For the same reason, there is no comment on climate change in this book. While there have been several claims that this has affected gulls, sound evidence in favour of such effects is currently poor and is not supported by evidence that adequately allows other possible causes to be excluded. Increasing studies have been made to estimate the potential risks to gulls from offshore wind farms and the rotating arms of the turbines. At present, most of these are based on informed speculation and such factors as the flight height of individual species and their numbers in the key areas. In the future, this problem will be investigated in more detail and the level of the perceived risk to gulls and other seabirds will be based on actual information, not just models of the situation, but the research is not yet at this stage.

In recent years, the common names of some gulls have lengthened, allegedly to avoid international confusion. Hence, the Black-legged Kittiwake, European Herring Gull, American Herring Gull and Yellow-legged Gull join the Lesser Black-backed Gull, Great Black-backed Gull, Black-headed Gull and Slender-billed Gull, which already have long names. Proposals have been made to change the Great Black-headed Gull to the shorter Pallas’s Gull, while it has been suggested that the Common Gull is changed to the Mew Gull. In this book, as mentioned earlier, Herring Gull is used for the European Herring Gull and the American Herring Gull is referred to in full. Similarly, and as mentioned above, the Black-legged Kittiwake is referred to as the Kittiwake, while its sibling species, the Red-legged Kittiwake (which is infrequently mentioned) is written out in full. In most cases this follows the vernacular English names listed in the ninth edition of ‘The Simple British List Based on a Checklist of Birds of Britain’ (2018). In general, this edition retained names already familiar to most readers.

Statistical tests are important in evaluating differences in quantitative data, but to many the presentation of these and their outcomes are but an irritation. In general, I have commented on quantitative differences only when they have been shown to be statistically significant and so are likely to be real and meaningful, although I have not given details of the tests used.

ACKNOWLEDGEMENTS

Much of the information in this book derives from two sources. Some comes from professional research, but much is the result of the activities of amateur birdwatchers who spend their spare time visiting sites where they are likely to encounter unusual bird species or birds in exceptionally large numbers, and who then send the details to local recorders or contribute to national surveys and national censuses. Over the years, the number of observers has increased markedly and systems of notifying others of the presence of unusual birds have developed. Both categories of people studying birds have swelled progressively over the past 60 years, and the information and numbers of records have increased to a remarkable extent. In addition, the methods of identifying and confirming rare species have been increasingly supported by good-quality photographs. Accompanying these trends has been a dramatic increase in the numbers of gulls ringed both in Britain and Ireland, and also elsewhere in Europe. Capturing and ringing adult gulls has increased dramatically in recent years with the development of cannon nets and more frequent visits to landfill sites by teams of ringers. All of these additional efforts are appreciated, for without them, much of the information in this book would not have been available.

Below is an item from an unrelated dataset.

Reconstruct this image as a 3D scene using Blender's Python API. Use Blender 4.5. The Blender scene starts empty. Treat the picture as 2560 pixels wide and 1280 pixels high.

I would like to acknowledge the detailed contribution of Alan Dean, both for his detailed analysis of the records of gulls in the West Midlands in England over many years and for the photographs he (and others) have so willingly contributed.

The data used in writing this book has been collected over many years and it is possible here to identify only a small number of the hundreds of contributors. The many research students I supervised and advised have all made appreciable contributions over the years, and many have since made further contributions in ornithology and science in general while holding permanent posts both in the UK and North America. I was fortunate in having such an able set of students who contributed wholeheartedly and consistently to studies often made under difficult conditions. They all willingly volunteered to take part in teamwork as required, often at the most unsocial hours of the day and in adverse weather conditions, all while advancing their own studies.